0330 GMT 0430 Hrs UK TIme London Sunday 14 September 2008: KHOODEELAAR! No to crassly-pushed ‘big infrastructure projects’ at costs of £Billions to the UK public….Simon Montague has yet to answer questions about channel tunnel safety…… There are more questions about safety than have been put to Montague and his Big Business mates now controlling EUROSTAR than have been implied in by the London FT [‘Financial Times’] piece, published this morning Sunday 14 September 2008… [To be continued]

By khoodeelaar

“Tunnel fire causes further cancellations

By Robert Wright, Transport Correspondent

Published: September 12 2008 03:00 | Last updated: September 12 2008 03:00

Firefighters were on Friday still working to extinguish a fire in the Channel tunnel that led to the cancellation of all cross-Channel rail services.

The fire broke out at about 1pm on Thursday 11km from the French end of the 50km Franco-British tunnel when a truck on a Shuttle heading for France caught fire. The 31 truck drivers travelling with the affected train and the train crew were safely evacuated through the service tunnel that runs between the two main tunnels for the trains, said Eurotunnel, the operator.

The fire is at least the third such blaze on a truck Shuttle in the tunnel’s history. The most serious, in November 1996, caused serious damage and required months of work. A smaller fire in August 2006 caused only minor disruption on the day concerned.

Firefighters said they had brought the fire under control by evening. All Eurostar passenger trains between London and Paris and Brussels, all car and truck Shuttles and all cross-Channel freight trains have been cancelled. There were no passenger trains in the tunnel when the fire started.

Eurotunnel said it was working to reopen the facility as quickly as possible but was not able to say when that would be.

Eurostar said it was awaiting instructions from Eurotunnel about when its services could restart. It advised anyone due to travel today whose trip was non-urgent to postpone it.

Thursday’s fire appears to have reached nothing like the temperature and ferocity of the 1996 blaze and is unlikely to have caused anything like the damage of that fire, which destroyed overhead wires, signalling and much of the tunnel’s concrete lining in the worst-affected area.

Truck Shuttles have proved more vulnerable to fire than other trains using the tunnel because heavy trucks tend to carry more potentially dangerous equipment and goods. Another reason is that the vehicles are open to the air in the tunnel, which can fan a smouldering fire into a flame.
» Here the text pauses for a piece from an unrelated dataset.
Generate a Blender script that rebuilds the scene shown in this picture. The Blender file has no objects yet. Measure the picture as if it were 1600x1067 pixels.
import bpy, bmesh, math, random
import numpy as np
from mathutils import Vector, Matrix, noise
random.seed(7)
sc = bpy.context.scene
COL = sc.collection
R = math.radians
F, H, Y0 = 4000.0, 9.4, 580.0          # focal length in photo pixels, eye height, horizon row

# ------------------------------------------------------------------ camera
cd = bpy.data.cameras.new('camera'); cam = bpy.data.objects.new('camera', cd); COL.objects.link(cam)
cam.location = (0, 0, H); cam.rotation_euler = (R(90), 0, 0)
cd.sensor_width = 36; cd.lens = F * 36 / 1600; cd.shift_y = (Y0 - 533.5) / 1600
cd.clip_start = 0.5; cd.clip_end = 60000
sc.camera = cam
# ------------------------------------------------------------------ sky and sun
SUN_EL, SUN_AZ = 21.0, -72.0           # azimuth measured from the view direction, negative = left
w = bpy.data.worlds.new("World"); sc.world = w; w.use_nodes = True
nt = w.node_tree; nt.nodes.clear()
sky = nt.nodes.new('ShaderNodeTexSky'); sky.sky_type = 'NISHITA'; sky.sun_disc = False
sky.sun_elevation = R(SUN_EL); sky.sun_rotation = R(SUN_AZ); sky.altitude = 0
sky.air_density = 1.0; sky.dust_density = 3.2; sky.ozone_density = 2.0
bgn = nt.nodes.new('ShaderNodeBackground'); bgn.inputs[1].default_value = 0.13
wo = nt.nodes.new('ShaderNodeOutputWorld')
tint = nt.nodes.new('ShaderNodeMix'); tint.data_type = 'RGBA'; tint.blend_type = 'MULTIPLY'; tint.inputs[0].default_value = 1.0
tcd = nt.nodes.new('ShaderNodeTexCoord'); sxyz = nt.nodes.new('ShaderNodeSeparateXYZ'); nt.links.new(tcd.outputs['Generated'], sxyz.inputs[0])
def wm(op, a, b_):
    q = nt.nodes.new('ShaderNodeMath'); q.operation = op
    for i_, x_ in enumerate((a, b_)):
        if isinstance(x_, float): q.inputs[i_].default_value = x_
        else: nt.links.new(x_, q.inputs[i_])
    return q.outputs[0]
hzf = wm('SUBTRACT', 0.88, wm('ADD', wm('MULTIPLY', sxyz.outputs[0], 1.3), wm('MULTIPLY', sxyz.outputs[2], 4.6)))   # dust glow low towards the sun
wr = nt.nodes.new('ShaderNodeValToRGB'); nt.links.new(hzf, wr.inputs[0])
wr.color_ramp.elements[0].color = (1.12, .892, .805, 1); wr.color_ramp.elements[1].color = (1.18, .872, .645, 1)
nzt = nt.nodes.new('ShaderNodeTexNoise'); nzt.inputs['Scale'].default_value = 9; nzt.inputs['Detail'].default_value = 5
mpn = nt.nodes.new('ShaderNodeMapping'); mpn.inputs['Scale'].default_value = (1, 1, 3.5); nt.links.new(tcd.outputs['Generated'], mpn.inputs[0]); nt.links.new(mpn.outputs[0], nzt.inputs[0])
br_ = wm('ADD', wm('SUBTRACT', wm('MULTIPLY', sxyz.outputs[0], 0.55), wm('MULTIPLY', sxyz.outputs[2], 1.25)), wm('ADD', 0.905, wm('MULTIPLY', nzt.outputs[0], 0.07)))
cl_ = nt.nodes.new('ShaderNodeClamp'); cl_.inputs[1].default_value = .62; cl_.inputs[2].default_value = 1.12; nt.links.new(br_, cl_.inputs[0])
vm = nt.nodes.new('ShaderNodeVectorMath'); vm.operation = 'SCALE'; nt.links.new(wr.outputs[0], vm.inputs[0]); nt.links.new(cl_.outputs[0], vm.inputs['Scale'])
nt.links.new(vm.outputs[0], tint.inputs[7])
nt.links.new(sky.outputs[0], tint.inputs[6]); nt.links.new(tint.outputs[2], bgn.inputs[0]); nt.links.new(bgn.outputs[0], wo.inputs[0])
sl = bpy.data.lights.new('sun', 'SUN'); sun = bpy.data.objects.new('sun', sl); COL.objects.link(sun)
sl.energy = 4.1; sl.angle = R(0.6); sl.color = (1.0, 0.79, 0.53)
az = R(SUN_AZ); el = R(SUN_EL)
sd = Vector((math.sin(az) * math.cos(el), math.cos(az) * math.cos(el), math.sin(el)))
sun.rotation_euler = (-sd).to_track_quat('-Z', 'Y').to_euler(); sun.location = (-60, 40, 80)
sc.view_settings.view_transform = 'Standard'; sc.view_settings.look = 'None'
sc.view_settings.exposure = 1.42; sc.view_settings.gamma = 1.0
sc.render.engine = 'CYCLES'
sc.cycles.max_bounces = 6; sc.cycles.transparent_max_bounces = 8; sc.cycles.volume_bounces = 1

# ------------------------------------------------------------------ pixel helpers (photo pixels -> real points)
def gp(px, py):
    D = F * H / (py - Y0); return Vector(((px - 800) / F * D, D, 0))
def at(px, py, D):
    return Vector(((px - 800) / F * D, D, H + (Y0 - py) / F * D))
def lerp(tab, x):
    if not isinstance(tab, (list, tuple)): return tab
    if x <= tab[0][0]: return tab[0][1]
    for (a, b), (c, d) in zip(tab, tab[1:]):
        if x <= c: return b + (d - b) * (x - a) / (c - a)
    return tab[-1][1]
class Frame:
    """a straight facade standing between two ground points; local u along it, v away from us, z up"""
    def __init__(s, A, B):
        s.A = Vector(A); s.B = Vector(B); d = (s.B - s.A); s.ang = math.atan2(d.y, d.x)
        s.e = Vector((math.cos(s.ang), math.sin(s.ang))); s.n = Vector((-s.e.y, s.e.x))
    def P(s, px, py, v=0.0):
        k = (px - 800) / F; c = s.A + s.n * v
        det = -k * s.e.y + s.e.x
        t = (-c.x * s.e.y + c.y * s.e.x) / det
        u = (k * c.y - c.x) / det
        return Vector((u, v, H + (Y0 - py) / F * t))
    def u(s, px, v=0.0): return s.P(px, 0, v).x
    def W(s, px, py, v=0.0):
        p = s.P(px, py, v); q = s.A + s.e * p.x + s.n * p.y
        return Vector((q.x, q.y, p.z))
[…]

The service tunnel’s air is pressurised to ensure it will not fill with smoke. Crews in the truck Shuttles have also been provided with smoke hoods, torches and special training since the 1996 fire, because staff became so disoriented during that incident and were unable to evacuate quickly.

Dedicated units of the local fire brigades are stationed at both ends of the tunnel and equipped with special vehicles that fit down the narrow service tunnel.